Moneybox

Starbucks Won’t Try to Make You Talk About Race Today

We can now go back to racing apart.  

Photo by Stephen Chernin/Getty Images

Starbucks’ amusingly ill-conceived plan to bridge America’s racial divide through the power of stilted conversation has come to an end. Last week, CEO Howard Schultz released a message urging the company’s baristas to start writing the words “Race Together” on customers’ cups and possibly strike up chats with them about racial inequality in the United States.
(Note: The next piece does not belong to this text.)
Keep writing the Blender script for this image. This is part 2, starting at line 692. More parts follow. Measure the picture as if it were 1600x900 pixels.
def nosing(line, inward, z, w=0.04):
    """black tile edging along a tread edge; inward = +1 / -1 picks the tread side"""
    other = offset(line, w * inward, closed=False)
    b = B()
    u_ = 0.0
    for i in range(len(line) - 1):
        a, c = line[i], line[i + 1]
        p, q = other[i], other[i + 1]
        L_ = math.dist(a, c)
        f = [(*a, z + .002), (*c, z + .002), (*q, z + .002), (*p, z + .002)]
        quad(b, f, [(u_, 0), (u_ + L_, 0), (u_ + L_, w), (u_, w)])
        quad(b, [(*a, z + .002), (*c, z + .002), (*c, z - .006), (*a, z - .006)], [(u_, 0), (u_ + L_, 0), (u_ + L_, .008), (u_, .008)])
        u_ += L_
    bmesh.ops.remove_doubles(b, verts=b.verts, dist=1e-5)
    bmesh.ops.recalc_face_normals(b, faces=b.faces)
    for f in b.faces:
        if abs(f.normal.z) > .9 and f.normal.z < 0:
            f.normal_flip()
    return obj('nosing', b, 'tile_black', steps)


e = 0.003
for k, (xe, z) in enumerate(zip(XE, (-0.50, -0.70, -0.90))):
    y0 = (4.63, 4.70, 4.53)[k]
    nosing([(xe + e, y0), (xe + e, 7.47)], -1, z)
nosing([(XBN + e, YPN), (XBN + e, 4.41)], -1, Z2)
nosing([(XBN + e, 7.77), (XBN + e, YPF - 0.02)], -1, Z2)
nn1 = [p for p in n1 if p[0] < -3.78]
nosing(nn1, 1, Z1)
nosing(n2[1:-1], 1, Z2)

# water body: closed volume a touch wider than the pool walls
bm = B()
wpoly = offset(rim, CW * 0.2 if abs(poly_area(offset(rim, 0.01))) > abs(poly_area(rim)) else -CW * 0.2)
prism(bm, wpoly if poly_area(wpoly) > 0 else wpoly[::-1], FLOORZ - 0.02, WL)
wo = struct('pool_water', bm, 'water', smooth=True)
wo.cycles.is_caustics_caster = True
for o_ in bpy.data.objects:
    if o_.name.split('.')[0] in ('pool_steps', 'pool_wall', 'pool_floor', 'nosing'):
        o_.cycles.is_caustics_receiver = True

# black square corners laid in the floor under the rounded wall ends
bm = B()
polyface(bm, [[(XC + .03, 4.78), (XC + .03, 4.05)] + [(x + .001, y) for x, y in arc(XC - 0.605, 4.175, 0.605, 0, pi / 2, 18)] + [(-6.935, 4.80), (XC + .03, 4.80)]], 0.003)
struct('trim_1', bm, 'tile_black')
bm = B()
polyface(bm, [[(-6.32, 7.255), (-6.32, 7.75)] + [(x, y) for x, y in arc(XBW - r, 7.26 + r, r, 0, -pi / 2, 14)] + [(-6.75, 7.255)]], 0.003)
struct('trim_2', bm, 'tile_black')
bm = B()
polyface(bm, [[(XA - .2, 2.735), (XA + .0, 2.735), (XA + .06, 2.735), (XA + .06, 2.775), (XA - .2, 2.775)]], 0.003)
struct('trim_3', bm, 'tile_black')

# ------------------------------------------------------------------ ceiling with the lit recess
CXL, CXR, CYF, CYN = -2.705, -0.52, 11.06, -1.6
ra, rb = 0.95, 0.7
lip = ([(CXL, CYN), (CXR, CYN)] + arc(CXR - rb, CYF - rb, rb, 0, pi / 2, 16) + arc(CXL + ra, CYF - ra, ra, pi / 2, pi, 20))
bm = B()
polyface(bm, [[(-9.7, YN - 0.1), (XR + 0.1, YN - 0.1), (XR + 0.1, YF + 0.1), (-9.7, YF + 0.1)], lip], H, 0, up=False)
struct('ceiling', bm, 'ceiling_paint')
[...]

The idea was appropriately panned, because nobody (including people who are paid to crank out espresso at lightning speed) wants to talk with a stranger about the gross discrimination faced by America’s black and Latino communities during the morning coffee rush.

Anyway, in a companywide memo Sunday, Schultz told his employees that they could put their sharpies away:

After a historic Annual Shareholders Meeting that focused on diversity and inequality, and an initial push for much-needed national discussion around these difficult topics, it is time for us to take stock of where we are, what we have learned from our efforts so far, and what is next.  

This phase of the effort—writing “Race Together” (or placing stickers) on cups, which was always just the catalyst for a much broader and longer term conversation—will be completed as originally planned today, March 22.

Sure. Had nothing to do with the tsunami of mockery. Nothing at all. Anyway, Schultz says there will be other #RaceTogether initiatives, but none will apparently involve buttonholing customers for a heart-to-heart discussion about inequities in criminal sentencing, or whatnot.  

So it’s now safe to order your latte again. But in the meantime, a quick lesson. While looking at Schultz’s memo, I noticed something interesting. Apparently the company has a plan to hire 10,000 so-called opportunity youth—teens and young adults who aren’t in the workforce or enrolled in school—over the next three years. Which is, you know, very cool of Starbucks. More companies need to employ and train kids looking for their first foothold in the workforce. If the chain had decided to make more noise about that issue, rather than diving haphazardly into racial politics because Schultz decided to watch a little too much MSNBC, people would react a bit more positively. Progressive hiring practices are much more laudable than weird PR campaigns that have nothing to do with coffee.